Claustrophilia
I don't want to write about Room. Lenny Abrahamson's big-screen adaptation of Emma Donoghue's novel is one of the best films I've seen this year, and it's been on my mind since last week's advanced screening. But there's little compulsion in me to share my thoughts, hardly energy to pump out five hundred or a thousand words on what makes it so devastating and special. This movie requires time to percolate, to resonate, to be dissected by folks far more qualified than me, who can shape its analysis into a film-studies unit that will blow some future student's mind.
Room reminds me of a Facebook meme I read regarding exoplanets yesterday. HD189773 Ab exists just sixty-three light years outside our solar system, and from the safety of our comfortable, curious gaze, it looks big, blue, and serene. But scientists say it is plagued by talc storms, whose six-thousand-mile-per-hour winds blow hot rock granules around the planet's fifteen-hundred-degree surface. Whatever instrument recorded this data did so from relative safety, and transmitted it to a building in a city in a state on our planet--a planet whose inhabitants may never know what whirling, fifteen-hundred-degree talc looks like up close.
Such is how we see the plight of Ma (Brie Larson), a twenty-four-year-old woman who essentially lives in a box. As a teenager, she stopped to help a man she now calls Old Nick (Sean Bridgers) find his dog, and wound up his captive. Old Nick confined her to a room with a sink, a bed, a closet, a TV, a rug, and a tiny skylight. Later, he gave her a son named Jack (Jacob Tremblay), whom Ma raises ostensibly on her own in this confined space (the reinforced, soundproofed walls render cries for help utterly pointless). Seven years on, Ma and Jack call "room" home. Actually, they just call it "room". They call the rug "rug", the sink "sink", and on and on. No need for articles here, since whatever’s in room is all there is, anywhere and forever.
Jack is happy in room. For him, it's a fantasy play-land where stringing together egg shells conjures up snakes, and where the inset wardrobe is a fortress that protects him from Old Nick's late-night visits to Ma. It's best that Jack "sleeps" whenever Nick drops by, day or night. Sometimes the captor brings presents and supplies; mostly he brings threats and sexual assault. Ma seems to have tuned out of everything not directly associated with Jack. After more than a half-decade into her confinement, she has adapted enough to move past stir-craziness and despair, into a tentative acceptance phase. Because this life is all Jack will ever know, she has partially convinced herself, too, of the absolute nature of room.

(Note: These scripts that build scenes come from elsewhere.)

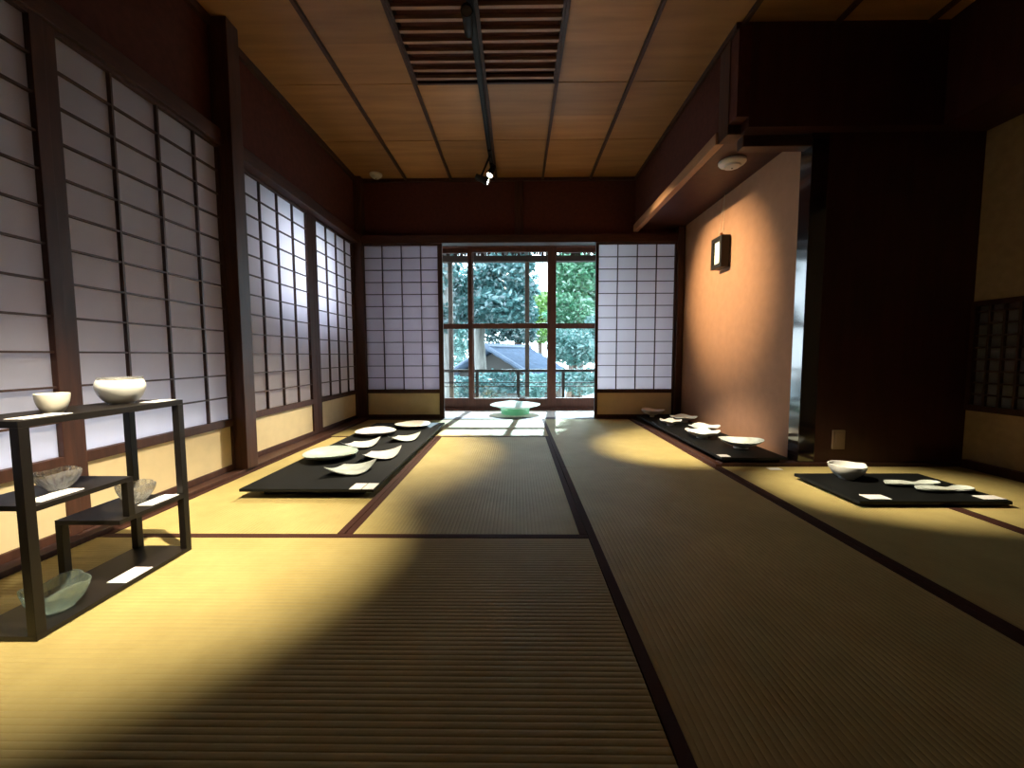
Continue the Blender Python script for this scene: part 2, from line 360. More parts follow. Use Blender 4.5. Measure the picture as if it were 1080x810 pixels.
# ------------------------------------------------------------------ sliding paper screens
def screen(name, length, label, muntins, rows=12, z0=.02, stile=(.035,.035), rail_top=.03, board=(.05,.272), paper=(.312,1.80), axis='y', loc=(0,0,0), rz=0):
    """local: x along the screen, y = depth (room side at -y), z up"""
    o = empty(name, loc, rz); tag(o, label, 'sliding screen', kind='structure')
    L = length
    fr = MB().box(0,stile[0],-.016,.016,z0,KB+.004,.002).box(L-stile[1],L,-.016,.016,z0,KB+.004,.002)
    fr.box(stile[0],L-stile[1],-.015,.015,z0,board[0],.002).box(stile[0],L-stile[1],-.016,.016,board[1],paper[0],.002).box(stile[0],L-stile[1],-.015,.015,paper[1],KB+.004,.002)
    fr.build('frame', WOOD_D, o)
    lt = MB()
    for x in muntins: lt.box(x-.0042, x+.0042, -.010, .006, paper[0], paper[1])
    for i in range(1, rows):
        z = paper[0] + (paper[1]-paper[0])*i/rows; lt.box(stile[0], L-stile[1], -.009, .006, z-.0035, z+.0035)
    lt.build('lattice', WOOD_L, o)
    MB().box(stile[0]-.004, L-stile[1]+.004, .0062, .0072, paper[0]-.004, paper[1]+.004).build('paper', PAPER, o)
    MB().box(stile[0]-.004, L-stile[1]+.004, -.004, .002, board[0]-.003, board[1]+.003).build('board', BOARD, o)
    return o
# left wall screens: local x -> world +y, local -y -> world +x
RZ = PI/2
screen('door_1', .905, 'paper screen at the left picture edge, behind the shelf', [.25,.455,.66], loc=(-1.625,.535,0), rz=RZ, stile=(.04,.04))
screen('door_2', .83, 'tall paper screen between shelf and first dark pillar', [.242,.453,.663], loc=(-1.635,1.444,0), rz=RZ, stile=(.041,.012))
screen('door_3', .915, 'paper screen just beyond the pillar, with the bluish bright spot', [.26,.455,.65], loc=(-1.685,2.445,0), rz=RZ, stile=(.06,.075))
screen('door_4', .845, 'paper screen on the left wall next to the far corner', [.269,.464,.659], loc=(-1.685,3.362,0), rz=RZ, stile=(.074,.03))
MB_fill = MB().box(-1.70,-1.665,2.365,2.452,.018,KB)
struct('trim_13', MB_fill, WOOD_D, 'dark jamb strip beside the left pillar', 'jamb')
# far wall screens: room side towards -y
screen('door_5', .83, 'paper screen left of the open far doorway', [.205,.405,.605], loc=(-1.598,YB,0), stile=(.012,.048), board=(.045,.272), z0=.004)
screen('door_6', .83, 'paper screen right of the open far doorway', [.225,.425,.622], loc=(.815,YB,0), stile=(.03,.022), board=(.045,.272), z0=.004)
screen('door_7', .83, 'second paper screen slid behind the one left of the doorway', [.205,.405,.605], loc=(-1.612,YB+.045,0), stile=(.03,.035), board=(.045,.272), z0=.004)

# ------------------------------------------------------------------ veranda and outer glass doors
YG = 4.95
struct('floor_veranda', MB().box(-3.2,3.2,4.335,5.02,-.05,.0), DECK, 'sunlit pale wooden veranda floor beyond the doorway', 'floor')
struct('ceiling_veranda', MB().box(-3.2,3.2,4.36,5.05,2.10,2.14), EAVE, 'board ceiling over the far veranda', 'ceiling')
struct('wall_veranda_left', MB().box(-2.05,-1.99,4.335,5.0,0,2.1), WALL, 'wall closing the left end of the far veranda', 'wall')
struct('wall_veranda_right', MB().box(2.6,2.66,4.335,5.0,0,2.1), WALL, 'wall closing the right end of the far veranda', 'wall')
struct('trim_14', MB().box(-3.2,3.2,4.91,4.99,1.955,2.10,.004), FRAMEW, 'brown lintel above the outer glass doors', 'lintel')
struct('trim_15', MB().box(-3.2,3.2,4.90,5.0,-.02,.022,.003), FRAMEW, 'brown sill under the outer glass doors', 'sill')
def glassdoor(name, x0, x1, y, label, sw=(.05,.05)):
    o = empty(name, (x0, y, 0)); tag(o, label, 'glass door', kind='structure'); L = x1-x0
    MB().box(0,sw[0],-.016,.016,.022,1.958,.002).box(L-sw[1],L,-.016,.016,.022,1.958,.002).box(sw[0],L-sw[1],-.015,.015,.022,.145,.002).box(sw[0],L-sw[1],-.015,.015,1.90,1.958,.002).box(sw[0],L-sw[1],-.014,.014,.993,1.056,.002).build('frame', FRAMEW, o)
    MB().box(sw[0]-.003,L-sw[1]+.003,-.002,.002,.14,1.905).build('glass_pane', PANE, o)
glassdoor('window_1', -1.50, -.524, YG+.036, 'leftmost outer glass door of the veranda', (.05,.07))
glassdoor('window_2', -.585, .474, YG, 'middle outer glass door, in front of the pale tree trunk', (.05,.104))
glassdoor('window_3', .40, 1.45, YG+.036, 'right outer glass door, in front of the bright green tree', (.05,.05))
struct('trim_18', MB().box(-2.0,-1.50,4.93,4.98,.02,1.958), FRAMEW, 'wooden board wall left of the outer glass doors', 'wall')
struct('trim_19', MB().box(1.45,2.6,4.93,4.98,.02,1.958), FRAMEW, 'wooden board wall right of the outer glass doors', 'wall')
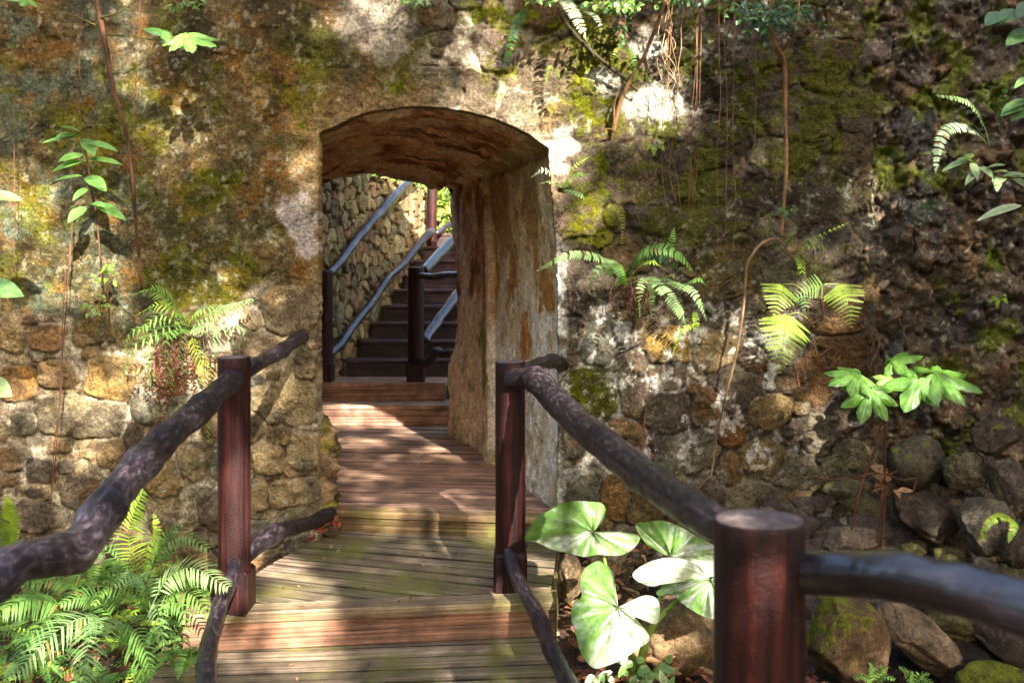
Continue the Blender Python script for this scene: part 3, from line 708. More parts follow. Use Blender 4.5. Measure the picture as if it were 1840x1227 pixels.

Abrahamson, cinematographer Danny Cohen, and production designer Ethan Tobman achieve an amazing feat with the first half of their movie. For the audience, as for the characters, room is at once claustrophobic and deliriously immersive. We get the sense that it's small, but also full of possibilities. When a mouse makes its way inside, Ma kills it without hesitation, and we think, "Good. Can't live in a sealed box with vermin". Then we think, "Wait a minute, is the box actually sealed?" Skylight lets in sun, but sometimes its rays are interrupted by patches of snow or the odd brown leaf. Other times, it offers a bright, blue window into nothingness.
As fascinating as this stay in room is, we do reach a point when enough is enough. As if Abrahamson and company had focus-grouped the precise moment of imminent walk-outs, Room switches gears, exploding into a post-traumatic-stress drama. It's not really a spoiler to reveal that Ma and Jack escape and find their way back to Ma's parents’ (William H. Macy and Joan Allen) house, but that's as far as I'll go (you and the Film Studies folks can open that can of worms on your own). Suffice it to say, their journey is a nails-ripping, emotionally raw endeavor, and Ma and Jack's adjustment to life in a wide, alien world gives Room its heart and meaning.
You'll be hearing a lot about Larson and Tremblay in the coming months. You may even think, "Great, another 'break-out' child actor". But I'm telling you, I haven't had such a visceral reaction to a young performer since Haley Joel Osment saw dead people in The Sixth Sense. Tremblay displays an intuitive relationship with his character that feels at once natural and meticulously engineered to wrench every bit of feeling from each scene. Larson serves her role incredibly well, making Ma’s transition from pillar of strength to vulnerable, developmentally arrested wreck plausible and relatable.
Shocking but true, most of this film’s audience will have never actually been kidnapped. But I’d bet more than a few of them have been held captive to addiction, to self-doubt, to the horrendous guilt a parent can feel when they’re “trapped” with an unruly child. More moviegoers than not, I imagine, have confronted the awkward impulse towards self-pity and self-destruction, both in times of conflict and in times of triumph—and have perhaps lost more times than they’ve won. At first glance, Room might look like an art-house spin on movie-of-the-week melodramas, but it’s a beautifully deceptive assemblage of metaphors, an emotional Rorschach Test that will haunt anyone who dares to enter. It’s almost too much to think about, really, and now I just want to hide.